I read this on my phone as an eBook, and here's the link to Project Gutenberg's versions of it. Yay eBooks! It's a bit stupid writing eBooks though. I have to start rebelling against the minuscule as initial trend. Ebooks. Ebooks. Now that wasn't so hard, was it.
I had no idea that Milne had ever written a mystery novel at all - hardly surprisingly I knew him only as the author of children's books, although I had an idea that he'd written other stuff before that. After reading The Red House I'm a little baffled and sort of wish he'd written more than this one, so I could have gotten a better handle on his style.

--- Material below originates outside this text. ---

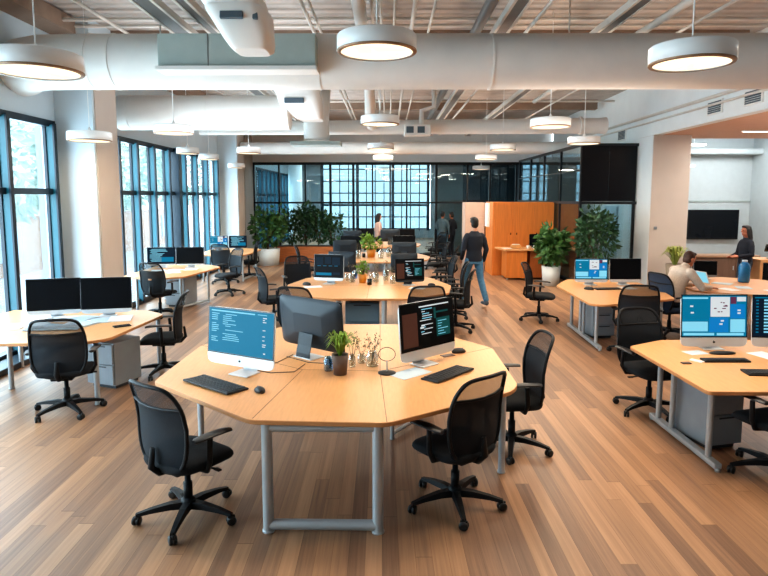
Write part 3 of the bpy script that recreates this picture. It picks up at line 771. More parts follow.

Mark Ablett is a wealthy, control-freak bachelor who prides himself on his house-parties. During one (with the usual amount of motley guests), he is found shot. Interestingly, unlike many stories of this type, most of the guests are obviously not suspects since they were off playing golf. Instead we quickly home in on Ablett's cousin Matthew Cayley, who is also his secretary, confidante, protegé and, we soon see, all but prisoner (control-freak, remember). The detective is a random passer-by, Antony Gillingham, who only stopped at The Red House to see an old friend whom he's heard was staying there, Bill Beverly. Gillingham is an odd character, part charming gentleman, part fecking sociopath (don't worry, there's no gruesomeness, he just behaves strangely - I mean for the genre and the age). Gillingham and Beverly stay on at the Red House and try to solve the mystery. It's a fairly good story, slightly implausible mind, but it keeps you guessing. Anway, it's mostly Gillingham that makes me sorry there are no more books, he's a very unusual sort of detective character, both too normal (not quirky enough) and too different. Again, were I a scholar I'd analyse this more, but I'm not so I won't. Recommended, despite the story having some holes.